How to Find the Tesla Roadster in the Sky
NASA has listed the car as a celestial object.
Not long after Elon Musk’s rocket company SpaceX launched a bright red Tesla Roadster into orbit, NASA added the car to a select list of manmade celestial objects whose position can be tracked in space.
Go to the HORIZONS system, made by the Jet Propulsion Lab, reporter Eric Holthaus noted, and you can look up the “SpaceX Roadster” in a database of “solar-system bodies.”
In the official entry on “Tesla Roadster (AKA: Starman),” NASA describes the car as “a standard Tesla Roadster automobile and a spacesuit-wearing mannequin nicknamed ‘Starman.’”
There are other excellent details in the description:
Also includes a Hot Wheels toy model Roadster on the car’s dash with a mini-Starman inside. A data storage device placed inside the car contains a copy of Isaac Asimov’s “Foundation” novels. A plaque on the attachment fitting between the Falcon Heavy upper stage and the Tesla is etched with the names of more than 6,000 SpaceX employees.
The HORIZON system has a specific purpose—it generates data that allows people to track the movement of celestial objects. Most of the objects in the database are not manmade: It includes “381,106 asteroids, 2,435 comets, 168 planetary satellites, 9 planets, the Sun.” But there are “select spacecraft” on the list as well.

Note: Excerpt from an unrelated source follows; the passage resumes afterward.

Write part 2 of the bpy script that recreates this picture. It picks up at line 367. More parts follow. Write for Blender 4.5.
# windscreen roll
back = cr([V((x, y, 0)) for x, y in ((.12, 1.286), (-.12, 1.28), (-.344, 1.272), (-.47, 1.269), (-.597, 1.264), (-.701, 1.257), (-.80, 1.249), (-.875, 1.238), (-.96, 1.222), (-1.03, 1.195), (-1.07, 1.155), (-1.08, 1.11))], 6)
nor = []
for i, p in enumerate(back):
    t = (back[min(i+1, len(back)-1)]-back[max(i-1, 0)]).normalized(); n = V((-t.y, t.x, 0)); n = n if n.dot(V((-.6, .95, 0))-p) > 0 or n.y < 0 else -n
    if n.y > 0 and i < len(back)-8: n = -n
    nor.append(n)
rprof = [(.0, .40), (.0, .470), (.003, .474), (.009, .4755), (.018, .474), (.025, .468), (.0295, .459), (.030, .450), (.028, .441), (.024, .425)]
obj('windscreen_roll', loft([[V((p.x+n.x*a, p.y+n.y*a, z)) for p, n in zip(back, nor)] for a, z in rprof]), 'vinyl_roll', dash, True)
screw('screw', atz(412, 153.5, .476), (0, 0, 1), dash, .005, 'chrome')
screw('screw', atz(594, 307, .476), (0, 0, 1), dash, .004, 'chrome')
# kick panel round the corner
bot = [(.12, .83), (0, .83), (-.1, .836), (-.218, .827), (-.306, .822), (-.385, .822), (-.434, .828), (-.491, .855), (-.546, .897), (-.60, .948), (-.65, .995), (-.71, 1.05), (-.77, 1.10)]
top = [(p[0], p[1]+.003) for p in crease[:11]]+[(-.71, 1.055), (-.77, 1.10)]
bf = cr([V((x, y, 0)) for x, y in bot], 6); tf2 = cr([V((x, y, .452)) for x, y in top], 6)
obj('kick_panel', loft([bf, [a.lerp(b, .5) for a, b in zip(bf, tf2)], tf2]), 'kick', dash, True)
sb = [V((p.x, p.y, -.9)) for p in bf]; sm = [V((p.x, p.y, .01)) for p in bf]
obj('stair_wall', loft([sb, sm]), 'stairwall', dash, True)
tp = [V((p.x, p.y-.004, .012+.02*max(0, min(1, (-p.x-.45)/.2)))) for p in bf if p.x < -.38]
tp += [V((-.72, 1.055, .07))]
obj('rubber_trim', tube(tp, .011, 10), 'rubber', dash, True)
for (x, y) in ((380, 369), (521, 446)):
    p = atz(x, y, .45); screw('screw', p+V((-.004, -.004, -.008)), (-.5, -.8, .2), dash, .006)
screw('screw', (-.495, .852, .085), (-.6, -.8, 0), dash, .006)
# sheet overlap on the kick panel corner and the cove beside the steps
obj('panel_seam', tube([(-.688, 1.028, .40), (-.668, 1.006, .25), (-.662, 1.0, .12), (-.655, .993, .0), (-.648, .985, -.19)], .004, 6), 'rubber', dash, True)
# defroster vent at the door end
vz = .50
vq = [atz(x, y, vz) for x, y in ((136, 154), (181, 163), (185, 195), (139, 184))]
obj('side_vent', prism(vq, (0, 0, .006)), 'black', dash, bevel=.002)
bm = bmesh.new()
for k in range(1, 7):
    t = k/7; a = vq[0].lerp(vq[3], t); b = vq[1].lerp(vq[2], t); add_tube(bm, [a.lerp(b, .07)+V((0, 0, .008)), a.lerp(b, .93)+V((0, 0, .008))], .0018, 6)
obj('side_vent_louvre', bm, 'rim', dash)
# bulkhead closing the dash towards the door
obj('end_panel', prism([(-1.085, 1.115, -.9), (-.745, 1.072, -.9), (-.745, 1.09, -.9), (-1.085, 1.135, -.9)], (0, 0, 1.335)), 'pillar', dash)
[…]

Using this information, it is possible to find Starman in the sky, as the Virtual Telescope Project did. “We immediately spotted the Tesla Roadster, quite bright… moving image after image across the stars. At the time of our observations, the car was at about 470,000 km from us,” they wrote.
Like other celestial bodies, the Roadster will stay in the sky, rising and setting daily. Right now, says Gianluca Masi, an astrophysicist with the Virtual Telescope Project, you need a telescope of six-inches or larger to image the car. But since it’s speeding away into space, a month from now, you’d need a much larger scope, of at least 16 inches.
The orbit data from HORIZONS also means that it’s possible to predict when Starman will cruise close by Earth again, making it easier to spot, as Popular Mechanics reports. The closest the car will get to Mars is in October 2020; it’ll pass by Earth again in 2026, 2031, and 2039. Mark your calendars, and get those telescopes ready.